The grand, 800-year-old colleges of Cambridge, were beautiful, majestic but also expected. The students sleeping in the cafeteria (buttery?), face-first in their breakfast were not. The English accent of my interviewer was anticipated but my own difficulty in communicating with a man speaking my first language took me by surprise. I suppose at the end of the day its the little things that nobody really bothers mentioning that trigger culture shock. Dinner at six instead of ten-thirty. The unbelievable cold - how were people wearing skirts with sheer tights in the middle of December?! I knew that here, it would be safe to walk out on the streets, yet the absolute difference of it struck me - it was alien, the cobbled stones, the age, the cleaner air, the drinkable tap water - but it was sweet. In just one day, I found England to be a lot of what I expected; but it also took me by surprise and delighted me.

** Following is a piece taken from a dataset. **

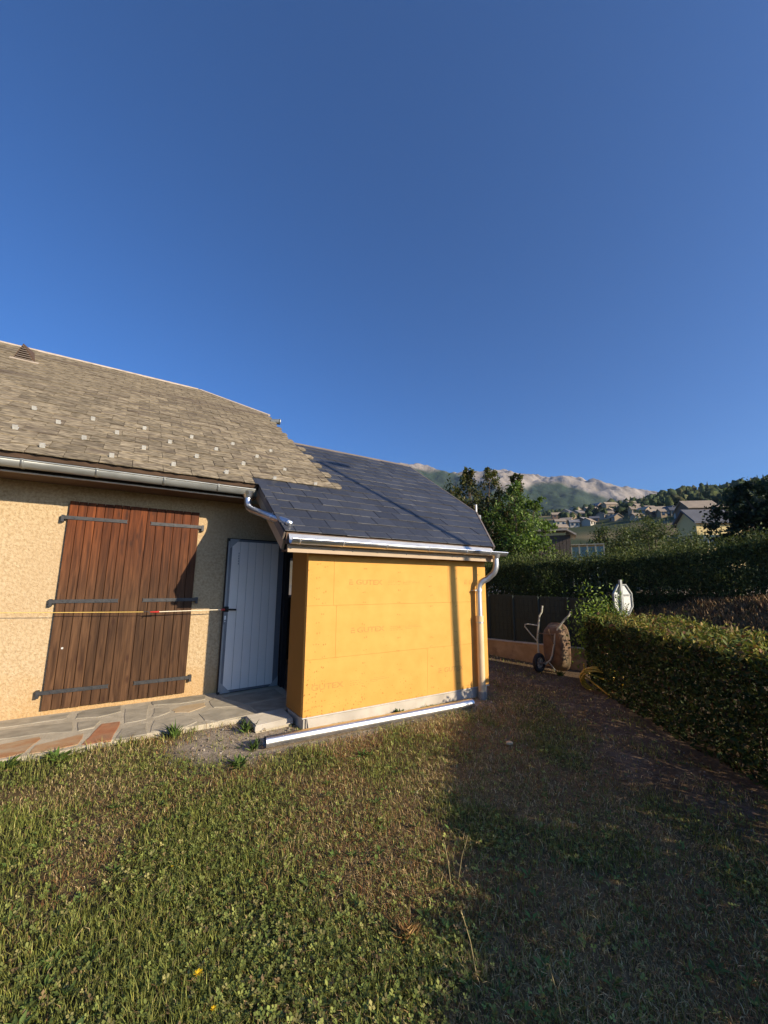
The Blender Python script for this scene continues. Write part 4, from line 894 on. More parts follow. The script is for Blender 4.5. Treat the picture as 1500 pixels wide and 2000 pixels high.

Now, in the weeks that follow my arrival to Cambridge, I still find myself completely incredulous on several occasions. Taking a shortcut to a class means cutting through the grandeur of King's College Chapel and pretending that its majesty is something everyday. Returning home with groceries one night means seeing Stephen Hawking (- Stephen Hawking!!) on the way back. The content of a lecture includes finding out about various Nobel Prize winning discoveries which happened "just upstairs in the laboratory, I think". Going out with friends is a night spent on the river, towered by ancient and palatial buildings (which are quickly becoming home) to the soundtrack of Harry Potter; and a formal dinner means wearing a the college gown and dining in the 'Great Hall' as people pretend they are in Hogwarts.

I can't tell if its the unfamiliarity of it all, or if Cambridge is just that special (I like to think the latter) but I feel as if I am in a place taken from a storybook, and the tale is seamlessly transitioning from milads (religious festivals) and shalwar kameez (Pakistan's national dress) to college gowns and a city that seemed only to exist 'once upon a time in a land far, far away' in a story I thought I had read but really didn't know very much about. Ink is tracing the blank pages that are unfurling ahead of me, and I can't wait to read the ever changing patterns in my path.